Network Slicing
Network slicing is a 5G and next-generation network capability that creates multiple logically isolated, end-to-end networks on a shared physical infrastructure, each engineered for specific performance, functional, and security requirements.
Expanded Explanation
1. Technical Function and Core Characteristics
Network slicing partitions a common physical network into multiple virtualized logical networks, or slices, that span radio access, transport, and core domains. Each slice operates with dedicated or reserved resources and defined performance characteristics, including latency, throughput, reliability, and mobility behavior.
Standards bodies describe network slicing as an end-to-end capability that uses Software Defined Networking (SDN), network function virtualization, and orchestration to instantiate, modify, and retire slices. Each slice includes its own network functions, control-plane logic, and policy, with isolation for performance and security.
2. Enterprise Usage and Architectural Context
Enterprises use network slicing to support heterogeneous use cases on the same 5G or next-generation mobile infrastructure, such as enhanced mobile broadband, industrial automation, massive machine-type communications, and mission-critical services. Architects define slice templates with specific service-level parameters, security controls, and Traffic Engineering (TE) requirements.

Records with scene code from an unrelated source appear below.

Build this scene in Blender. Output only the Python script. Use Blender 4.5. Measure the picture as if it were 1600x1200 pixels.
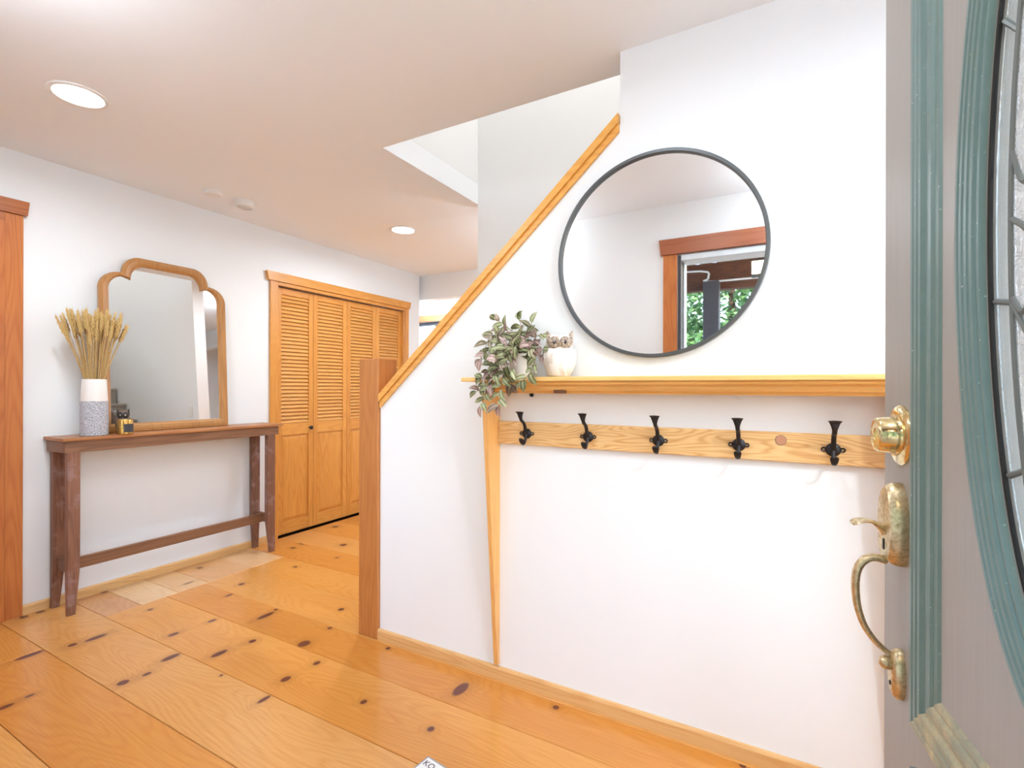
import bpy, bmesh, math, random
from mathutils import Vector, Matrix
PI = math.pi
random.seed(7)
for o in list(bpy.data.objects):
    bpy.data.objects.remove(o)
SC = bpy.context.scene
COL = SC.collection

# ------------------------------------------------------------------ camera
TH = math.radians(28.86)
FPX = 775.0
CAMH = 1.22
cam_d = bpy.data.cameras.new('camera')
cam = bpy.data.objects.new('camera', cam_d)
COL.objects.link(cam)
cam.location = (0, 0, CAMH)
cam.rotation_euler = (Matrix.Rotation(TH, 4, 'Z') @ Matrix.Rotation(PI/2, 4, 'X') @ Matrix.Rotation(math.radians(0.15), 4, 'Z')).to_euler()
cam_d.sensor_fit = 'HORIZONTAL'
cam_d.sensor_width = 36.0
cam_d.lens = FPX/1600*36.0
cam_d.shift_y = 5.6/1600
cam_d.clip_start = 0.02
SC.camera = cam

# ------------------------------------------------------------------ world, sun, exposure
W = bpy.data.worlds.new('World')
SC.world = W
W.use_nodes = True
nt = W.node_tree
nt.nodes.clear()
out = nt.nodes.new('ShaderNodeOutputWorld')
bg = nt.nodes.new('ShaderNodeBackground')
sky = nt.nodes.new('ShaderNodeTexSky')
sky.sky_type = 'NISHITA'
sky.sun_disc = False
sky.sun_elevation = math.radians(48)
sky.sun_rotation = math.radians(130)
bg.inputs['Strength'].default_value = 0.7
nt.links.new(sky.outputs[0], bg.inputs[0])
nt.links.new(bg.outputs[0], out.inputs[0])
sun_d = bpy.data.lights.new('sun', 'SUN')
sun_d.energy = 8.0
sun_d.angle = math.radians(1)
sun_d.color = (1.0, 0.95, 0.86)
sun = bpy.data.objects.new('sun', sun_d)
COL.objects.link(sun)
sun.rotation_euler = (math.radians(-38), math.radians(20), 0)
VS = SC.view_settings
SC.display_settings.display_device = 'sRGB'
VS.view_transform = 'Standard'
VS.look = 'None'
VS.gamma = 1.0
VS.use_curve_mapping = False
VS.exposure = 1.04

# ------------------------------------------------------------------ lamp strengths (lamps are built with their fixtures)
LAMP = dict(entry=2.5, left=6.0, hall=9.0, kitchen=40.0, right=17.0, stairwell=19.0, globe=8.5, fill_globe_left=20.0, fill_globe_hall=48.0)
LAMPCOL = (0.79, 0.905, 1.0)

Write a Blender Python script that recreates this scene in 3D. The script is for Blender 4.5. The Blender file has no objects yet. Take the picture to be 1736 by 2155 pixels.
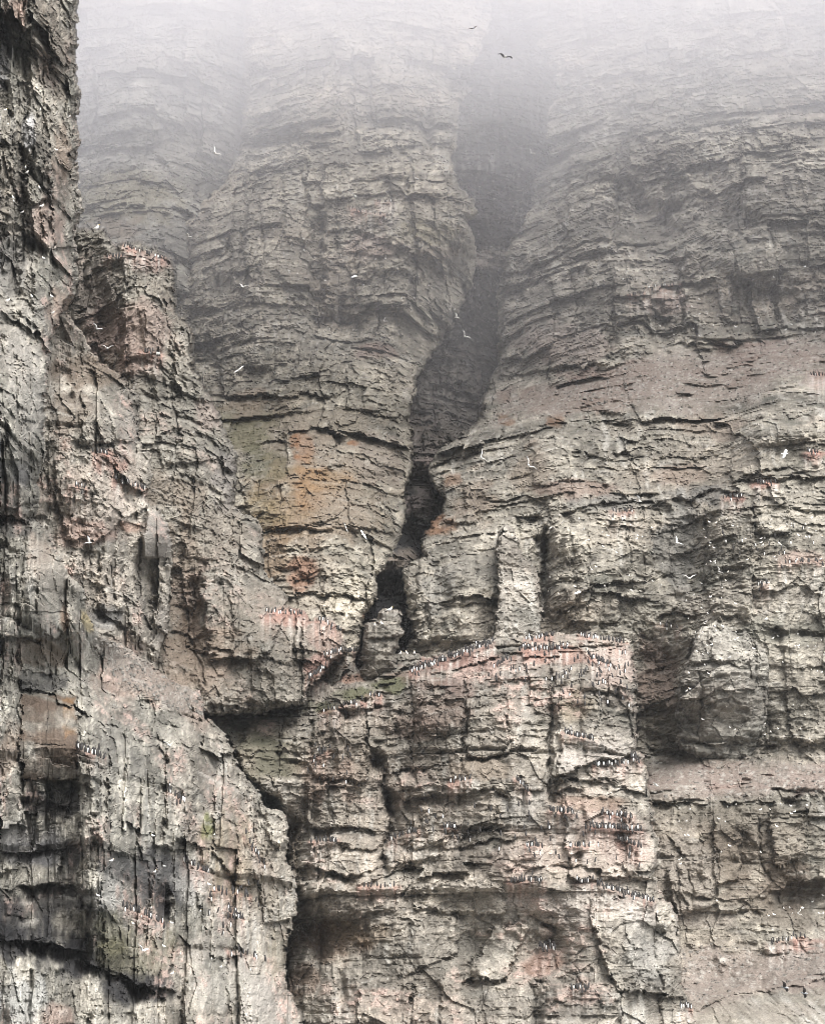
import bpy, bmesh, math, random
import numpy as np

# ------------------------------------------------------------------ camera, light, exposure
FOV, PITCH, CAMZ = math.radians(26.0), math.radians(12.5), 4.0
W, H = 1736.0, 2155.0                      # layout units used for reading the photograph
sc = bpy.context.scene
COL = sc.collection
cam_d = bpy.data.cameras.new('camera'); cam = bpy.data.objects.new('camera', cam_d); COL.objects.link(cam)
cam.location = (0, 0, CAMZ); cam.rotation_euler = (math.pi/2 + PITCH, 0, 0)
cam_d.sensor_fit = 'VERTICAL'; cam_d.angle = FOV; cam_d.clip_start = 0.5; cam_d.clip_end = 6000
sc.camera = cam

SUN_EL, SUN_AZ = math.radians(46), math.radians(24)     # azimuth: to the right of straight behind the camera
world = bpy.data.worlds.new('World'); sc.world = world; world.use_nodes = True
wn = world.node_tree.nodes; wl = world.node_tree.links
sky = wn.new('ShaderNodeTexSky'); sky.sky_type = 'NISHITA'; sky.sun_disc = False
sky.sun_elevation = SUN_EL; sky.sun_rotation = math.pi - SUN_AZ
sky.air_density = 1.0; sky.dust_density = 7.0; sky.ozone_density = 0.6
wn['Background'].inputs['Strength'].default_value = 0.15
hs = wn.new('ShaderNodeHueSaturation'); hs.inputs['Saturation'].default_value = 0.22      # overcast: the light is nearly grey
wl.new(sky.outputs['Color'], hs.inputs['Color']); wl.new(hs.outputs['Color'], wn['Background'].inputs['Color'])
sun_d = bpy.data.lights.new('sun', 'SUN'); sun = bpy.data.objects.new('sun', sun_d); COL.objects.link(sun)
sun_d.energy = 1.4; sun_d.angle = math.radians(36); sun_d.color = (1.0, 0.965, 0.925)
sun.rotation_euler = (math.pi/2 - SUN_EL, 0, SUN_AZ); sun.location = (40, -60, 150)
sc.view_settings.view_transform = 'Standard'; sc.view_settings.look = 'None'
sc.view_settings.gamma = 1.0; sc.view_settings.use_curve_mapping = False
sc.view_settings.exposure = 0.95
sc.cycles.filter_width = 1.0
sc.cycles.volume_bounces = 14; sc.cycles.max_bounces = 16; sc.cycles.diffuse_bounces = 3

# ------------------------------------------------------------------ helpers
F = np.float32
rng = np.random.default_rng(11)
TAN = math.tan(FOV/2); CP, SP = math.cos(PITCH), math.sin(PITCH)
def unproj(x, y, Y):
    tx = (x - W/2)/(H/2)*TAN; tz = -(y - H/2)/(H/2)*TAN
    dy = CP - tz*SP; dz = SP + tz*CP; t = Y/dy
    return t*tx, Y, CAMZ + t*dz

S = 2.35                                   # lattice step
X0 = -110
XS = np.arange(X0, W + 130, S, dtype=F); YS = np.arange(-80, H + 165, S, dtype=F)
NX, NY = len(XS), len(YS)
PX, PY = np.meshgrid(XS, YS)

TAB = (rng.random((64, 64, 64)).astype(F)*2 - 1).ravel()
def vn(x, y, z):
    "smooth value noise, -1..1"
    xf = np.floor(x); yf = np.floor(y); zf = np.floor(z)
    fx = (x - xf).astype(F); fy = (y - yf).astype(F); fz = (z - zf).astype(F)
    fx = fx*fx*(3 - 2*fx); fy = fy*fy*(3 - 2*fy); fz = fz*fz*(3 - 2*fz)
    xi = xf.astype(np.int32); yi = yf.astype(np.int32); zi = zf.astype(np.int32)
    x0 = (xi & 63) << 12; x1 = ((xi + 1) & 63) << 12
    y0 = (yi & 63) << 6; y1 = ((yi + 1) & 63) << 6
    z0 = zi & 63; z1 = (zi + 1) & 63
    def g(a, b, c): return TAB[a + b + c]
    a = g(x0, y0, z0); a = a + (g(x1, y0, z0) - a)*fx
    b = g(x0, y1, z0); b = b + (g(x1, y1, z0) - b)*fx
    c = g(x0, y0, z1); c = c + (g(x1, y0, z1) - c)*fx
    d = g(x0, y1, z1); d = d + (g(x1, y1, z1) - d)*fx
    a = a + (b - a)*fy; c = c + (d - c)*fy
    return a + (c - a)*fz
def fbm(x, y, z, o=3, k=0.5):
    t = 0; a = 1.0; n = 0
    for i in range(o):
        t = t + a*vn(x + 17.3*i, y + 5.1*i, z + 9.7*i); n += a; a *= k
        x = x*2.03; y = y*2.03; z = z*2.03
    return t/n*1.5
def sst(a, b, x):
    t = np.clip((x - a)/(b - a), 0, 1); return t*t*(3 - 2*t)
def hsh(i, j, k):
    h = (i.astype(np.int64)*73856093) ^ (np.asarray(j).astype(np.int64)*19349663) ^ (int(k)*83492791)
    h = (h ^ (h >> 13))*1274126177 & 0x7fffffff
    return ((h ^ (h >> 15)) & 0xffff).astype(F)/65535.0

ZERO = np.zeros_like(PX)
JX = fbm(PX/26, PY/26, ZERO + 3.3, 3)*7; JY = fbm(PX/26, PY/26, ZERO + 8.1, 3)*6
QX = PX + JX; QY = PY + JY                 # ragged coordinates for outlines and marks
RX = PX + 0.45*JX; RY = PY + 0.45*JY
KX = fbm(PX/7, PY/9, ZERO + 12.3, 3); KY = fbm(PX/9, PY/7, ZERO + 15.1, 3)      # small jitter
CX = RX + 0.5*JX + 3.2*KX; CY = RY + 0.3*JY + 3.0*KY

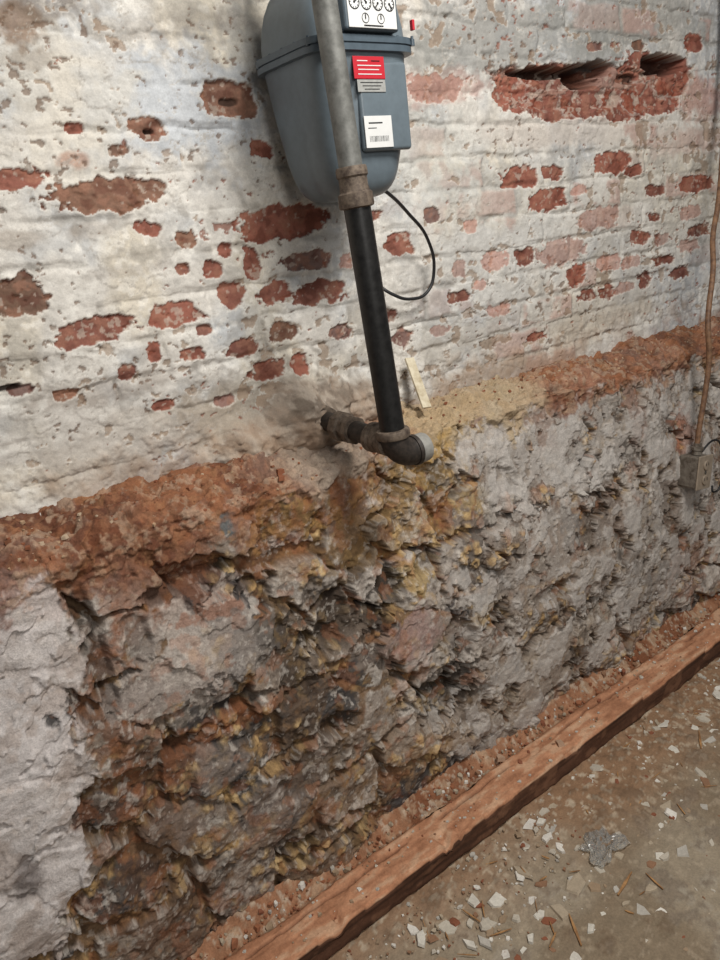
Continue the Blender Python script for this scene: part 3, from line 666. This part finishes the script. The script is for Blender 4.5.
lathe('cable_clamp',[(0,.014),(.012,.014),(.014,.018),(.022,.018),(.024,.012),(.034,.012)],Vector((ec[0],1.10,ec[2]))+tp,Vector((ec[0],1.10,ec[2]))+tp*2,galv,EB,8)
tube('feed_cable',[(ec[0]+.004,1.10,ec[2]+.06),W(699,430,1.10),W(704,400,1.10),W(709,360,1.10),W(708,320,1.11),W(713,270,1.14),W(713,235,1.18),W(718,205,1.2),W(722,160,1.24),W(726,60,1.28),W(728,-60,1.29)],.0075,cb,EB)
tube('spare_wire',[(ec[0]+.02,1.10,ec[2]+.045),W(716,440,1.09),W(722,450,1.085),W(722,478,1.07),W(714,492,1.075),W(712,486,1.09)],.003,black,EB)

# crumpled clear wrapper on the floor
b_=bmesh.new(); bmesh.ops.create_grid(b_,x_segments=26,y_segments=18,size=.5)
pc=on_z(603,846,FZ+.006)
for v in b_.verts:
    x,y=v.co.x,v.co.y; r=math.atan2(y,x); k=1-.2*math.sin(3*r)-.1*math.sin(7*r)
    z=abs(float(fbm(np.array([x*5]),np.array([y*5]),777,3)[0]))*.012
    v.co=Vector((pc[0]+x*.095*k,pc[1]+y*.07*k,FZ+.006+z))
me=bpy.data.meshes.new('plastic_wrapper'); b_.to_mesh(me); b_.free(); me.materials.append(mat('clear_plastic',(240,240,235),.15,0,.02,30,.1,trans=.8))
sc.collection.objects.link(bpy.data.objects.new('plastic_wrapper',me))

# ================================================================ lights
def area(name,loc,tgt,size,pw,col_):
    l=bpy.data.lights.new(name,'AREA'); l.shape='DISK'; l.size=size; l.energy=pw; l.color=col_
    o=bpy.data.objects.new(name,l); o.location=loc; o.rotation_euler=(Vector(tgt)-Vector(loc)).to_track_quat('-Z','Y').to_euler(); sc.collection.objects.link(o); return o
area('work_lamp',(.95,-.10,2.70),(.85,1.25,.8),.55,43,(1,.97,.92))
area('frontal_fill',(.2,-1.2,2.1),(.7,1.2,.6),.8,18,(1,.98,.94))  # soft fill added from the front, not a fitting of the room
w=bpy.data.worlds.new('world'); sc.world=w; w.use_nodes=True; bg=w.node_tree.nodes['Background']; bg.inputs[0].default_value=(.95,.96,1,1); bg.inputs[1].default_value=.15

Network slicing integrates with end-to-end service management, cloud-native cores, and edge computing architectures. It relies on slice lifecycle management, monitoring, and assurance functions that allow operators and enterprises to provision slices per tenant, application category, or geography while maintaining isolation from other slices on the shared infrastructure.
3. Related or Adjacent Technologies
Network slicing uses concepts and mechanisms from SDN, network function virtualization, and cloud-native microservices. It interacts with 5G core functions such as the Network Slice Selection Function and with management and orchestration frameworks that coordinate resources across domains.
It relates to Quality of Service (QoS) mechanisms, traffic prioritization, and virtual private networks but extends them with end-to-end, service-aware slicing across radio, transport, and core segments. It also interacts with security frameworks, identity management, and policy control to enforce slice-specific access and protection measures.
4. Business and Operational Significance
Network slicing enables operators to offer differentiated network services on a shared infrastructure, aligning technical characteristics with contractual Service Level Agreements (SLAs) for enterprises and vertical industries. It supports allocation of resources and policies per slice, which can align with business units, tenants, or application tiers.
Operationally, network slicing introduces requirements for automated orchestration, cross-domain assurance, and multi-tenant security. It also affects pricing models, wholesale arrangements, and governance, because slices can operate as logically separate networks with distinct performance, compliance, and lifecycle management.